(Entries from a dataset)
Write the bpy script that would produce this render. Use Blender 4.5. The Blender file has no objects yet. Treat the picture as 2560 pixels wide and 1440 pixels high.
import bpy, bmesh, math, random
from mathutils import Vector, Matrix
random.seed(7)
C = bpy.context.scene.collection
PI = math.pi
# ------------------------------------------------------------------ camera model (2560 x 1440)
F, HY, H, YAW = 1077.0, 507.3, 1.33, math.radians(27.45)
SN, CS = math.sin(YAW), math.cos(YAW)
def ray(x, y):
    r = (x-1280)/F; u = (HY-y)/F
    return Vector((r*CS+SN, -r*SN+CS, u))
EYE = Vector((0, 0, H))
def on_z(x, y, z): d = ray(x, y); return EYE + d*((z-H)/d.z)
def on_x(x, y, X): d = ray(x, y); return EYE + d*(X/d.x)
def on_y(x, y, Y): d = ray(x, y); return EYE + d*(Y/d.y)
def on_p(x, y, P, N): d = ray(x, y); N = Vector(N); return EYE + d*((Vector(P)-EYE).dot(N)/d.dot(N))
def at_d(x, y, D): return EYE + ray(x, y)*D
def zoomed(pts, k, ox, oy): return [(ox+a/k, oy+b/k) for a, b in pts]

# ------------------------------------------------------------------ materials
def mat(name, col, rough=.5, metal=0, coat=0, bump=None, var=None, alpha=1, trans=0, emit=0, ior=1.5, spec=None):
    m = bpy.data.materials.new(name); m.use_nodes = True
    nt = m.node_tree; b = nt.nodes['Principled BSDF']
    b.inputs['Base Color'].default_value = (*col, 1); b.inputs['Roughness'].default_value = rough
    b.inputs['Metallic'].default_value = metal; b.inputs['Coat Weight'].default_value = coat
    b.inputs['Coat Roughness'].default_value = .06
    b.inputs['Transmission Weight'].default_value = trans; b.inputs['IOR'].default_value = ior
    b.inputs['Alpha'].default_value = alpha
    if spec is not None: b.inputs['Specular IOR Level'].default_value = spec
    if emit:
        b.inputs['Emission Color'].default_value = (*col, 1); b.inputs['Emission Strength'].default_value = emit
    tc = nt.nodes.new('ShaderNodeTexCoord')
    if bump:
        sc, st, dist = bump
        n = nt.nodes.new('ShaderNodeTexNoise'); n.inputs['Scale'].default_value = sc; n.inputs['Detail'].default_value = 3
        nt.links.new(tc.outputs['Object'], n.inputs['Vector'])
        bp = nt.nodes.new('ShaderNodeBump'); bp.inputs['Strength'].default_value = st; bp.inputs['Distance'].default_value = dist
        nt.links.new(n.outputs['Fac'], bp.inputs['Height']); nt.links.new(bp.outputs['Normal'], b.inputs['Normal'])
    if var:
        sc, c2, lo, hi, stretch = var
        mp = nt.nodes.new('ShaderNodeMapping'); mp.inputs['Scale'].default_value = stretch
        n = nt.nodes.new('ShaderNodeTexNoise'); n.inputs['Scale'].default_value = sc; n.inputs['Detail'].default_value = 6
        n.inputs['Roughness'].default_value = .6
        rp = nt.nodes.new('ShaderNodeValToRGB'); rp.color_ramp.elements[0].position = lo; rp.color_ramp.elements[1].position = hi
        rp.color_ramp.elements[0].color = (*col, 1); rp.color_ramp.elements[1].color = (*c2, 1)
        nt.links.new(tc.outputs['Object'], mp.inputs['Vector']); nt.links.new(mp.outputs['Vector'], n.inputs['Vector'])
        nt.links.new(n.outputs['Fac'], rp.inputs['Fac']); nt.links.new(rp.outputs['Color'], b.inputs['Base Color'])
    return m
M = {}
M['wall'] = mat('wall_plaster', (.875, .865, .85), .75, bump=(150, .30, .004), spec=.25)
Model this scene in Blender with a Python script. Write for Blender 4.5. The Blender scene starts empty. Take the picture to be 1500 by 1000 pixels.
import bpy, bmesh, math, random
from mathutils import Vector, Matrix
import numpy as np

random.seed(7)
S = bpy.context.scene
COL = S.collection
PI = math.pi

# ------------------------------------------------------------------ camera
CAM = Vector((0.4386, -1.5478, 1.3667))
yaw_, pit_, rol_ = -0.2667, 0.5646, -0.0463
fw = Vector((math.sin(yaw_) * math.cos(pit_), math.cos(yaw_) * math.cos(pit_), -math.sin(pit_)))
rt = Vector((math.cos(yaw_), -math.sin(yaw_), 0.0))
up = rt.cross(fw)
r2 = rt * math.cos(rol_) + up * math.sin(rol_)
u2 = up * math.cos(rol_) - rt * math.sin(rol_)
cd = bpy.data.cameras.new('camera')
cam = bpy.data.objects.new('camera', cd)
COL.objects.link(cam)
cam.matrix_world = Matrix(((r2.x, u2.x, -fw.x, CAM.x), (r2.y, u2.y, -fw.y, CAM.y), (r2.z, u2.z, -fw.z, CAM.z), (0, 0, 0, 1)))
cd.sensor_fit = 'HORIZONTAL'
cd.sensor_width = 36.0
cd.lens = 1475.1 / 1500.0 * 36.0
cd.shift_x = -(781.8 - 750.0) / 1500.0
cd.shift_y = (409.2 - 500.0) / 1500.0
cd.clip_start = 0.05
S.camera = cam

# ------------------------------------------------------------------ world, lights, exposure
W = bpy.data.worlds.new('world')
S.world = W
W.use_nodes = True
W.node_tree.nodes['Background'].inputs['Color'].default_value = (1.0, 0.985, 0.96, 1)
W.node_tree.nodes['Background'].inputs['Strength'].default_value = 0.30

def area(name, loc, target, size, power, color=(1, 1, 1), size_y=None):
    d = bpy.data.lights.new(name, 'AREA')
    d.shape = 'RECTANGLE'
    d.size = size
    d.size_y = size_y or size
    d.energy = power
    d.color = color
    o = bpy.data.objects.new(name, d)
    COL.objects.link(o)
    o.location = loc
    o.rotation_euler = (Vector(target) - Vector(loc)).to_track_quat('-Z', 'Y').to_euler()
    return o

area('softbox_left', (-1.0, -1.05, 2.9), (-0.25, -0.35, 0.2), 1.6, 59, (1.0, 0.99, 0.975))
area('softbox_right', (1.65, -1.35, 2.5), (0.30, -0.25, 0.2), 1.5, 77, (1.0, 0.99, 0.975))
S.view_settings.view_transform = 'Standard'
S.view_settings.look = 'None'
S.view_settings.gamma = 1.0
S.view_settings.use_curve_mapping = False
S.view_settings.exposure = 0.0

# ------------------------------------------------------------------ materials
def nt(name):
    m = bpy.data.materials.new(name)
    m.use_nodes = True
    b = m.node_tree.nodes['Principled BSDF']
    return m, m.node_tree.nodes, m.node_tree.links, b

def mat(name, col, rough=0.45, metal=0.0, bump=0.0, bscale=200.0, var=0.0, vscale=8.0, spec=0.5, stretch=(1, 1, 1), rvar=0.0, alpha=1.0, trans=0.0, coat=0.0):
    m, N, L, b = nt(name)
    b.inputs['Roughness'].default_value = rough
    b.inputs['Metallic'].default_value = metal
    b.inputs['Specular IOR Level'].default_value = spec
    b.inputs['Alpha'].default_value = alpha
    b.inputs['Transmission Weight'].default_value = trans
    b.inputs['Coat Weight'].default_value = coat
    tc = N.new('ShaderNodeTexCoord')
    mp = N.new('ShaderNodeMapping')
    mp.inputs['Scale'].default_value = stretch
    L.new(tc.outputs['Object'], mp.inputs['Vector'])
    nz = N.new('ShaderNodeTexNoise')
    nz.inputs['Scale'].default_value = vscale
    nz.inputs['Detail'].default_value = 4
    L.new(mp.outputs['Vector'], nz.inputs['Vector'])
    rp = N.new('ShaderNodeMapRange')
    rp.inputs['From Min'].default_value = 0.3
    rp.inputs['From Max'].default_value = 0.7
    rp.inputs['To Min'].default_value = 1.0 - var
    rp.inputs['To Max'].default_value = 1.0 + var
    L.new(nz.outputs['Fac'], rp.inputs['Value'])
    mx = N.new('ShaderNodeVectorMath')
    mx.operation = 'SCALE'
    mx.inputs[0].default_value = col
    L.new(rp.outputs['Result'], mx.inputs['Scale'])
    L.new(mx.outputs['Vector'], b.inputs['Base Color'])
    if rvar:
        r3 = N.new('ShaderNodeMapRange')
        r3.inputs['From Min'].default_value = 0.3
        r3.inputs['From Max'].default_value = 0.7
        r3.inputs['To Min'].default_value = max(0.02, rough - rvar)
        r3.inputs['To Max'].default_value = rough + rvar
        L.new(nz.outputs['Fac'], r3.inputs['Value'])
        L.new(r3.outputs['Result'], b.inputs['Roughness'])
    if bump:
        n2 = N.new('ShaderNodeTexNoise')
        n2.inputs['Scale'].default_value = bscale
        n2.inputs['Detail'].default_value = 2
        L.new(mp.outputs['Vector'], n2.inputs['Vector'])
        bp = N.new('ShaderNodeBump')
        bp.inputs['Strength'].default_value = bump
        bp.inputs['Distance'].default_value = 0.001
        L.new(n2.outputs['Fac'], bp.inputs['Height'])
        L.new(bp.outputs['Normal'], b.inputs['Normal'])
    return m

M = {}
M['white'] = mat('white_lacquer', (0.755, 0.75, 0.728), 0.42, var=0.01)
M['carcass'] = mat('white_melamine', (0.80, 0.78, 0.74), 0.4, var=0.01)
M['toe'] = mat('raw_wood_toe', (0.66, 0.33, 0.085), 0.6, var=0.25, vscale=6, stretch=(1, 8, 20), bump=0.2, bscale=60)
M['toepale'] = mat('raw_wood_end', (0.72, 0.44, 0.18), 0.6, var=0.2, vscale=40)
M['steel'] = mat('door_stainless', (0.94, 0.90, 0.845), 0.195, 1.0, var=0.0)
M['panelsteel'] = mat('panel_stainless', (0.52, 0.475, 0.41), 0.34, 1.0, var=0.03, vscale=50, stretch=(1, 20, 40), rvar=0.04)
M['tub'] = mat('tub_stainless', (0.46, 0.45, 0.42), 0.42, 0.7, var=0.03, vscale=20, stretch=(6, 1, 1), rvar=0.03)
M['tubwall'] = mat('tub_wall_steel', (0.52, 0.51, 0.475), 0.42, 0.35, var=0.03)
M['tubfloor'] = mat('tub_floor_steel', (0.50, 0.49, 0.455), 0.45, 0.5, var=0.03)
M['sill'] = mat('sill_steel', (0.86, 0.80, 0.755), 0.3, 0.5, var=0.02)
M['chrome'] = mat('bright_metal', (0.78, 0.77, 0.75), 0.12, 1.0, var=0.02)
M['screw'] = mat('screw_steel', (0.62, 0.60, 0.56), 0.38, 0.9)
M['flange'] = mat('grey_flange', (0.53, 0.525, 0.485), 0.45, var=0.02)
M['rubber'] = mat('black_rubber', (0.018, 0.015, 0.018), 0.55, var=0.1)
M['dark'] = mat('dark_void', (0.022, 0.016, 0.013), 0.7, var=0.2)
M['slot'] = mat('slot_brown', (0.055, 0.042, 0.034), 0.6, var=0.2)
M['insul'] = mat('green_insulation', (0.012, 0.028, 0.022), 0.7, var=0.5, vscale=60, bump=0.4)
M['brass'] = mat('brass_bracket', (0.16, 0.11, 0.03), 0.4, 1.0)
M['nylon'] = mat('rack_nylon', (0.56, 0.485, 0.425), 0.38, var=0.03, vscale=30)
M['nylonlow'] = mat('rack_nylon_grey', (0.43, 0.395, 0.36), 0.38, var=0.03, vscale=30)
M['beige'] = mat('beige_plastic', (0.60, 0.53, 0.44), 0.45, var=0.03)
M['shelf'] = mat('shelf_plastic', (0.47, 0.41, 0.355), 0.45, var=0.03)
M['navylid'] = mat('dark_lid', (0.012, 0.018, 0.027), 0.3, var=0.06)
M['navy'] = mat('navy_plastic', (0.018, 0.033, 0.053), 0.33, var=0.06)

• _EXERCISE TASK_
Above are the records; copy exactly the lines from the one with "0.36), 0.38, var=0.03, vscale=30)" through the final line.

• _ANSWER TO THE PROBLEM_
M['nylonlow'] = mat('rack_nylon_grey', (0.43, 0.395, 0.36), 0.38, var=0.03, vscale=30)
M['beige'] = mat('beige_plastic', (0.60, 0.53, 0.44), 0.45, var=0.03)
M['shelf'] = mat('shelf_plastic', (0.47, 0.41, 0.355), 0.45, var=0.03)
M['navylid'] = mat('dark_lid', (0.012, 0.018, 0.027), 0.3, var=0.06)
M['navy'] = mat('navy_plastic', (0.018, 0.033, 0.053), 0.33, var=0.06)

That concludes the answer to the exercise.